Na coluna provocatória sobre Jerusalém, por outro lado, aplaudiu
Anwar Sadat, o Presidente egípcio que pagou com a vida a audácia de
visitar, em 1977, uma capital disputada por dois povos, antes de assinar
o primeiro tratado de paz israelo-árabe. “O Egipto conseguiu o que
nunca conseguiria com uma guerra: a devolução da península do Sinai”.

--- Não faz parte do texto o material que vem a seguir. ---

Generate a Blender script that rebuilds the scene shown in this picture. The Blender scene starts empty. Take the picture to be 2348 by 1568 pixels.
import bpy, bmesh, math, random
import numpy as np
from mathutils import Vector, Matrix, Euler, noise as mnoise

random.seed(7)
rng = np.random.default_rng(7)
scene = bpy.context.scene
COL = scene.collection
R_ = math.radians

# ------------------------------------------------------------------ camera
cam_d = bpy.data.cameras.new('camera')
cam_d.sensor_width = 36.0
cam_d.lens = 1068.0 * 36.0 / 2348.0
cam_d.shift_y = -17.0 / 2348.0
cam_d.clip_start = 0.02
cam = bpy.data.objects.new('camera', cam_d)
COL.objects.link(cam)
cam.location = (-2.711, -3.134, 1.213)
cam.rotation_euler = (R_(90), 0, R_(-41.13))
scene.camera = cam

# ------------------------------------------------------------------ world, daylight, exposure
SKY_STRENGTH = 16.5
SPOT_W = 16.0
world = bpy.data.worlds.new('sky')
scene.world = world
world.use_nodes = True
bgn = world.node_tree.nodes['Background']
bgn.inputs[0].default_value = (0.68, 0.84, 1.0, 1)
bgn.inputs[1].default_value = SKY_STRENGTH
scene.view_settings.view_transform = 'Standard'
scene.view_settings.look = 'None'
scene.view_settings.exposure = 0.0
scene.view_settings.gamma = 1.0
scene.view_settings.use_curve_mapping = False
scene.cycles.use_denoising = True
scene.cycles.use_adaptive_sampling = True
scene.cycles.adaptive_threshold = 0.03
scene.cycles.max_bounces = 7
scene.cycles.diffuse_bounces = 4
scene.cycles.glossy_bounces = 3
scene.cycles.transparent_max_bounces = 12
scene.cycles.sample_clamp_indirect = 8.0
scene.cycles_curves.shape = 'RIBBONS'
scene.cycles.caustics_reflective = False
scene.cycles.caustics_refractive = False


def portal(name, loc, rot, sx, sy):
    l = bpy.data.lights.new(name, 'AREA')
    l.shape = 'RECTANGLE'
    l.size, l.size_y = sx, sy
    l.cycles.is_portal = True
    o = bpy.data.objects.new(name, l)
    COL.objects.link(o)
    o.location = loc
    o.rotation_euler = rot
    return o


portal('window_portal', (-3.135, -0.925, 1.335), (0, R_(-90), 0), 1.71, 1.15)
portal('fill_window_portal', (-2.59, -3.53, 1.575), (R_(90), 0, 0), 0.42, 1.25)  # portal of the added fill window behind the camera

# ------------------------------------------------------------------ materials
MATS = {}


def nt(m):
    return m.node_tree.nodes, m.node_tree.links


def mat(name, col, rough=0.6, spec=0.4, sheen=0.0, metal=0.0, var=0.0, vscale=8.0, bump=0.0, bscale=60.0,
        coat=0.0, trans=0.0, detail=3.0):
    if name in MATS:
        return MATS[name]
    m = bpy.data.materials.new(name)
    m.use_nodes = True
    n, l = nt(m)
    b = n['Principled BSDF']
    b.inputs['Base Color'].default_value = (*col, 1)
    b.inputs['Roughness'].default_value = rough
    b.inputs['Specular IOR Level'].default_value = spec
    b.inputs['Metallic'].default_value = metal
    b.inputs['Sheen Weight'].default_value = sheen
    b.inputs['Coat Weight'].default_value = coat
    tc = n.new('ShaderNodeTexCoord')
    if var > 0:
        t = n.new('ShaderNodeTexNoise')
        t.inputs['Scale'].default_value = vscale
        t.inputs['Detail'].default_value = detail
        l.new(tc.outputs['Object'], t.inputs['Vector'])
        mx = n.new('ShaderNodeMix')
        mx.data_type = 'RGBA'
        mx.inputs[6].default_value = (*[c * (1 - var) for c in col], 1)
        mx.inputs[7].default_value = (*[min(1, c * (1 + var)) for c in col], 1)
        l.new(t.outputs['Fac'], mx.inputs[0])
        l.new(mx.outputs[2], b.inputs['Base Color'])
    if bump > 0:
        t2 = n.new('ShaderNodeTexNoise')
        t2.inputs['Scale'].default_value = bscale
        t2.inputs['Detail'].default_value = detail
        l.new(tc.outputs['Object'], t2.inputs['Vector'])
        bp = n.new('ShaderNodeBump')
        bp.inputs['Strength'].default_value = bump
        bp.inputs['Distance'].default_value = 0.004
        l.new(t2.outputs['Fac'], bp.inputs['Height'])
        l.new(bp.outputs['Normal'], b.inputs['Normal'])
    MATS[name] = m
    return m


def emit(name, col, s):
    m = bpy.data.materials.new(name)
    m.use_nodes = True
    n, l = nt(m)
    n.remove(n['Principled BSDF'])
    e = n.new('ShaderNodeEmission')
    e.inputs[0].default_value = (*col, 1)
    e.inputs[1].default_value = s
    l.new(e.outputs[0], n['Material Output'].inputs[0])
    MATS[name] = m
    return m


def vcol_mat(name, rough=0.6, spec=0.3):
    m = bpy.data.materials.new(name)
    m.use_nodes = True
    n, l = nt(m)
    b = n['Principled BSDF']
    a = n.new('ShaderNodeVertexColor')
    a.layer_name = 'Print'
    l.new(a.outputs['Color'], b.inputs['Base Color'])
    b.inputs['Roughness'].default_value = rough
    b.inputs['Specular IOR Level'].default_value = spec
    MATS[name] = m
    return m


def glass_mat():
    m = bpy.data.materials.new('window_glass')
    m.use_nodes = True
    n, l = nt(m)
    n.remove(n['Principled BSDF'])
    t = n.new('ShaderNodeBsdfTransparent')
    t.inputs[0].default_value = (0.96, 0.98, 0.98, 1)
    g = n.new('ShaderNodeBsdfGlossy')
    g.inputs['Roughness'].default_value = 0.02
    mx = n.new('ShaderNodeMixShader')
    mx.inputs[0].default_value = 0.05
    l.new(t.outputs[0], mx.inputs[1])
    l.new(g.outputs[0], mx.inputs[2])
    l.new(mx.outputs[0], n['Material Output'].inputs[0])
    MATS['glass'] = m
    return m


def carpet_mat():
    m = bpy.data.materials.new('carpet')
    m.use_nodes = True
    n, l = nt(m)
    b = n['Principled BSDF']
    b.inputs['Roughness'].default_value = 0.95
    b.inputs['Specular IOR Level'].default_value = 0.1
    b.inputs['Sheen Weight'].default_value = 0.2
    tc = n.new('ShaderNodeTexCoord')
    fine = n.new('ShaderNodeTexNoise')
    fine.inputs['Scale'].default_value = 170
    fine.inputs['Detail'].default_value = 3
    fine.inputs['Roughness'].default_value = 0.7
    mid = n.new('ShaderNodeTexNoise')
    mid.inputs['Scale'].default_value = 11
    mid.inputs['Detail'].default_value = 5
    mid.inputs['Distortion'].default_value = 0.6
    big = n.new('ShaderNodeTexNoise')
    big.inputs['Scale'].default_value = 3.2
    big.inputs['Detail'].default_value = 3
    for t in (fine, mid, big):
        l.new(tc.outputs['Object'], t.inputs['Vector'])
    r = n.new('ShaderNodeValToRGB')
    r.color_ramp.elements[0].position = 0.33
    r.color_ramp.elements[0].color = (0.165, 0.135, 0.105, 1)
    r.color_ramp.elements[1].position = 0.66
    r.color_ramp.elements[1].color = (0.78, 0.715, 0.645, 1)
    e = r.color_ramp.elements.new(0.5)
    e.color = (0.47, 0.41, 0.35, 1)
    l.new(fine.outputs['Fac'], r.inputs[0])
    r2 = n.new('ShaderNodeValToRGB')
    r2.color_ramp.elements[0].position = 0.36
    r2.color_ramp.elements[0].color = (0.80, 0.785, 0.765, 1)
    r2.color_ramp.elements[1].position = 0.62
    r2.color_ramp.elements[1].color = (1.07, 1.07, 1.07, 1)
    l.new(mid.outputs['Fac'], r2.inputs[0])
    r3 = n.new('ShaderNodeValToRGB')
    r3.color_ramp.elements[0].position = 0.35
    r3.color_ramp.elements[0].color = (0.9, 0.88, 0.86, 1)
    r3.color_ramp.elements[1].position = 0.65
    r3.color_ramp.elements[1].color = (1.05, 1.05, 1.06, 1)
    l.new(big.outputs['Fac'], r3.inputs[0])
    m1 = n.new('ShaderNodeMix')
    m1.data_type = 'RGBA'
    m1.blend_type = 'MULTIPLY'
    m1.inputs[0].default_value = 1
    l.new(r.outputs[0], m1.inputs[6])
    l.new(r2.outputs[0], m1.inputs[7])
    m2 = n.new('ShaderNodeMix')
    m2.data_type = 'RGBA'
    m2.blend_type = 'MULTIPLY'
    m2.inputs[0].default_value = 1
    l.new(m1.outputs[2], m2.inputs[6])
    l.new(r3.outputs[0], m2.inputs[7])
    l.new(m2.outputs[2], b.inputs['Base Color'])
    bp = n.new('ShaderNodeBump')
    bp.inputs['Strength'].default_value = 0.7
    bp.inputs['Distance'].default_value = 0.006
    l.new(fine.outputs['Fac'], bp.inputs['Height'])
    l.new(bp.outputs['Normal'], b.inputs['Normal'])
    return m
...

Al-Mulhim também exortou a que fosse seguido o exemplo do Grande Mufti
do Egipto que se deslocou à Mesquita de Al-Aqsa, em 18 de Abril de 2012:
“Só assim se pode pôr fim ao conflito.”
No passado dia 5, na sua mais recente coluna, Republic of Iraq – Rich and fractured / “República do Iraque – Rica e fracturada”,
Al-Mulhim adverte para um inevitável banho de sangue se os iraquianos
se revoltarem contra os actuais líderes, que ele considera estarem
demasiado dependentes do Irão. É implacável, em particular, com o
primeiro-ministro Nouri al-Maliki, “que desconhece o significado de
democracia”. A chamada “Primavera Iraquiana” tem mobilizado
particularmente os sunitas, protegidos da Arábia Saudita, mas também os
xiitas mais pobres, nas localidades de Ramadi, Mossul e Samara.
Retomar a marcha
Para
Al-Mulhim, uma revolução como a que começou no Magrebe (Tunísia) e se
alastrou ao Mashreq, designadamente ao Bahrein, emirado para onde a Casa
de Saud enviou tropas e armas para esmagar uma sublevação xiita,
arrisca-se a dividir ainda mais – e “por muito tempo” – um país já
fracturado e “dos mais corruptos”. Deixou um conselho a Maliki: “Não
deve ignorar as reivindicações populares, porque o Irão não estará lá
[para o amparar] se ele cair.”
Há um provérbio no Médio Oriente –
“O inimigo do meu inimigo é meu amigo” – que, talvez, justifique a
formação e dissolução de várias alianças regionais, como a que uniu a
Síria de Hafez al-Assad ao Irão do ayatollah Khomeini contra o Iraque de
Saddam Hussein em 1980 – Damasco e Bagdad governados à época por
facções rivais do partido Baas. No entanto, se a criação do Estado de
Israel em 1948 fez com que fosse ostracizado pelos vizinhos árabes como
“O inimigo” que jamais poderia ser amigo, as recentes revoltas que
derrubaram autocratas vitalícios estão, aparentemente, a mudar
mentalidades.
O mundo há muito que está habituado à imensa
capacidade de autocrítica dos israelitas. Historiadores, como Benny
Morris ou Tom Segev, foram os primeiros a revelar segredos escondidos em
arquivos, reconhecendo “limpezas étnicas” e massacres, cometidos em
nome do sonho sionista de Theodor Herzl e que contribuíram para o êxodo
palestiniano.
Do lado árabe, essa reflexão tem sido feita, mas de
forma lenta, e provavelmente, ninguém ousou ir tão longe como Abdulateef
Al-Mulhim. Embora as suas críticas ao Iraque de Maliki sejam
partilhadas pela monarquia saudita, hostil à teocracia iraniana, o facto
de ele poder exprimir – e publicar – opiniões que não são as da realeza
em Riad, “sem correr o risco de ser preso”, é um sinal de que “o
comboio árabe parado desde 1948” retomou finalmente a viagem, esperando
ainda alcançar o progresso que Israel atingiu nos últimos 65 anos.